The change has been of great promotional benefit to the GAA: giving championship runs to a range of counties, who have not in that period won a provincial title, and increasing the number of big matches, which has benefited both profile and revenue.
It’s also hard to argue that the system distorts the championship when All-Ireland victories have gone overwhelmingly to the most consistent counties, as evidenced over the 11 years since the qualifiers first began. The six counties fortunate enough to win Sam Maguire since 2001 are almost exactly those who have reached the greatest number of All-Ireland quarter-finals.
The only anomaly is in Connacht. Galway have reached the last eight on fewer occasions, five, than Mayo, six, but the former had been more consistent leading up to 2001 before going into decline whereas the latter is the only county in the qualifier era to lose two All-Ireland finals without going on to win one. Their six quarter-finals are on a par with 2002 winners Armagh.
Otherwise the roll call is largely reflective of the roll of honour: Kerry (11), Dublin (10), Tyrone (9) and Cork (8). Yet the format has been sufficiently accessible to allow in different years another 13 counties (Derry, Roscommon, Meath, Westmeath, Sligo, Donegal, Fermanagh, Laois, Monaghan, Wexford, Kildare, Down and Limerick) to contest the last eight.
Cumulatively that’s 21 counties in the All-Ireland championship in the space of 11 years.
Not everyone believes the change has been for the better. Leinster Council chief executive Michael Delaney, an able and progressive administrator, is on record as believing the qualifiers do more harm than good.
He accepts part of that analysis relates to the impact on provincial championship revenues – pointing out for instance that on the eve of last year’s disappointing Leinster football final attendance, there were no fewer than four qualifier matches played in the province – but also believes that the expansion of the intercounty season has had consequences not just for club schedules but for county finances with the cost of preparation pushing some towards insolvency.
Others regret the loss of the visceral edge to knockout championship fixtures. But as stated above the qualifiers are a necessary compromise given the views of the wider membership.
These tell us inter alia that counties, however weak, don’t want to be siphoned off into secondary competitions such as the Tommy Murphy Cup so a more streamlined format isn’t going to happen any time soon and that round-robin fixtures aren’t popular and don’t draw crowds so the Champions League idea isn’t a runner.
The qualifiers take on board these realities but at the same time ensure that you don’t end up – as happened on a couple of occasions in the 1990s – with reigning All-Ireland champions, and frequently in consequence the current footballer of the year, out of the championship by the end of May with all the loss of promotional value that entails.
Coincidentally the weekend just gone saw the provincial championship exit of counties with – during the qualifier era – an accumulated six All-Ireland titles and a further five final defeats.

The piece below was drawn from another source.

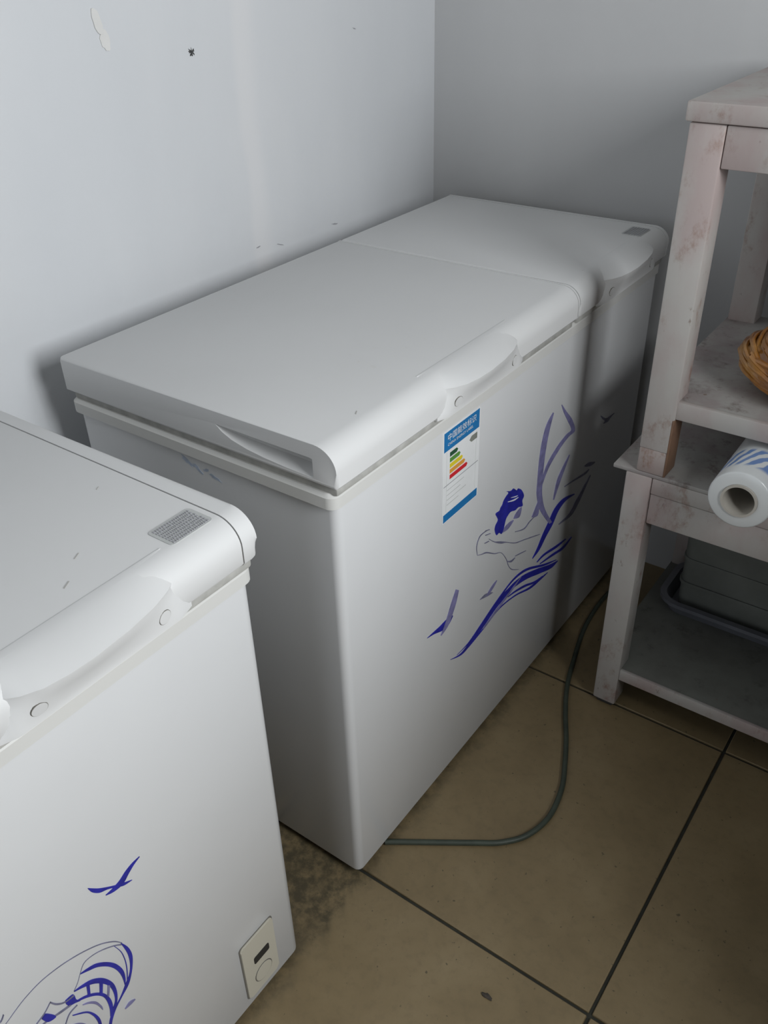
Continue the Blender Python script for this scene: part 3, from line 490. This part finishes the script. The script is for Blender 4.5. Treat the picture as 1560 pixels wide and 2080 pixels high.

It was said, including here, before the Munster semi-final that neither Cork nor Kerry would be well served by having to take the circuitous route to this year’s All-Ireland championship. But in the aftermath you have to wonder whether that’s entirely correct.
If a team is going well, then by definition they don’t want to dissipate their energies on unnecessary matches and will favour the direct route but the reason so many – six years out of 11 – champions have made their way to the title around the outside track is that they have needed the additional fixtures to discover and develop their best line-up, to play out-of-sorts footballers back to their best form and to establish the confidence and momentum that comes with winning matches.
Whereas the argument is that an ageing team is vulnerable in the qualifiers, the converse is that only experienced teams win All-Irelands through the back door. Of the six All-Ireland champions during the 11 years in question who weren’t provincial winners, all bar one had recently won the Sam Maguire by the direct route.
The exceptions were Cork two years ago and they, with two All-Ireland finals and seven (including a replay) semi-final appearances were hardly bolters.
Whereas experience cautions that Kerry mightn’t be a beaten docket just yet, equally it has to borne in mind that seven of their starting 15 from 2009 have retired. That of course won’t be a universal excuse in a county where managers are expected to rebuild while still winning. It’s one of the imponderables in a summer championship, which since the qualifiers were introduced no one’s been sure from year to year who’s going to win.